To fill the technological gap in the current state of the art where the cloud computing paradigm is at the center, the fog collaborates with the cloud to form a more scalable and stable system across all edge devices suitable for IoT applications. From this union, the developer benefits the most since he can decide where is the most beneficial, fog or cloud, to deploy a function of his application. For example, taking advantage of the fog node capabilities, we can process and filter streams of collected data coming from heterogeneous devices, located in different areas, taking real-time decisions and lowering the communication network to the cloud. Thus, fog computing introduces effective ways of overcoming many limitations that cloud is facing [1]. These limitations are:

1 Latency constraints. The fog shares the same fundamental characteristics as the cloud in being able to perform different computational tasks closer to the end-user, making it ideal for latency-sensitive applications for which their requirements are too stringent for deployment in the cloud.

2 Network bandwidth constraints. Since the fog offers the possibility of performing data processing tasks closer to the edge of the network, lowering in the process the amount of raw data sent to the cloud, it is the perfect device to apply data analytics to obtain fast responses and send to the cloud for storage purposes only filtered data.

3 Resource constrained devices. Fog computing can perform computational tasks for constrained edge devices like smartphones and sensors. By offloading parts of the application from such constrained devices to nearby fog nodes, the energy consumption and life-cycle cost are decreased.

4 Increased availability. Another important aspect of fog computing represents the possibility of operating autonomously without reliable network connectivity to the cloud, increasing the availability of an application.

5 Better security and privacy. A fog device can process the private data locally without sending it to the cloud for further processing, ensuring better privacy and offering total control of collected data to the user. Furthermore, such devices can increase security as well, being able to perform a wide range of security functions, manage and update the security credential of constrained devices and monitor the security status of nearby devices.

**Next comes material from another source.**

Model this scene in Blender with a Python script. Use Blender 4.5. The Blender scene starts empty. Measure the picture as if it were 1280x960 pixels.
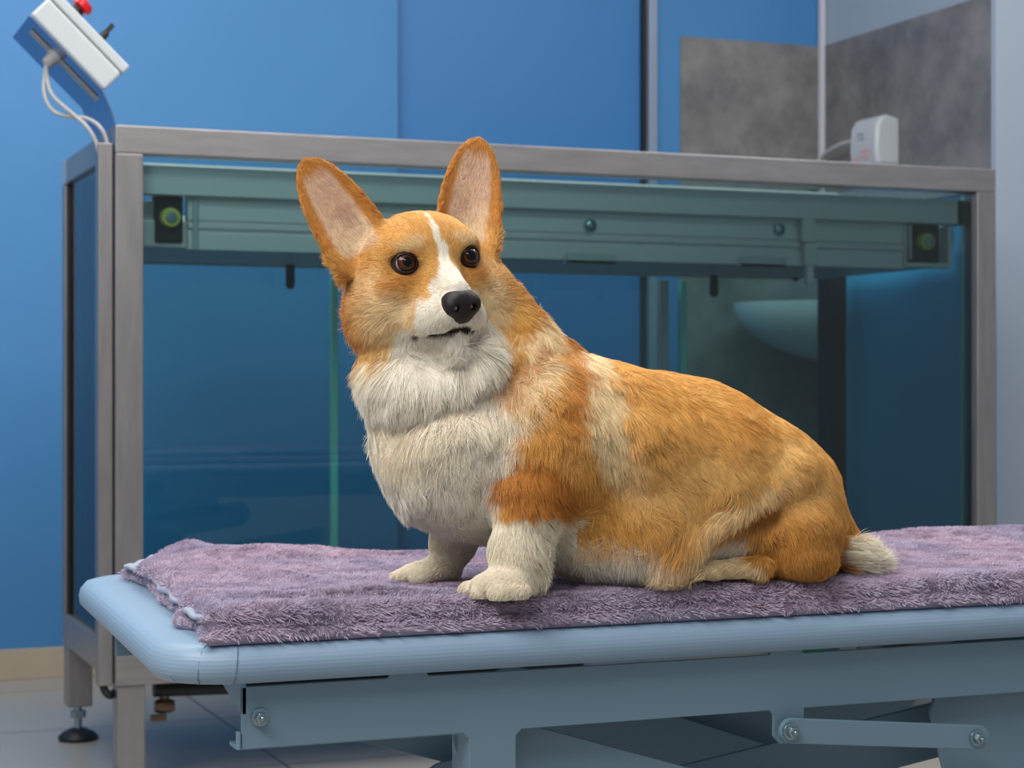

The previous section introduces the edge computing paradigm as a solution to the cloud computing inefficiency for data processing when the data is produced and consumed at the edge of the network. Fog computing focuses more on the infrastructure side by providing more powerful fog devices (i.e. fog node may be high computation device, access points, etc.) while edge computing focuses more toward the “things” side (i.e. smartphone, smartwatch, gateway, etc.). The key difference between the edge computing and fog computing is where the computation is placed. While fog computing pushes processing into the lowest level of the network, edge computing pushes computation into devices, such as smartphones or devices with computation capabilities.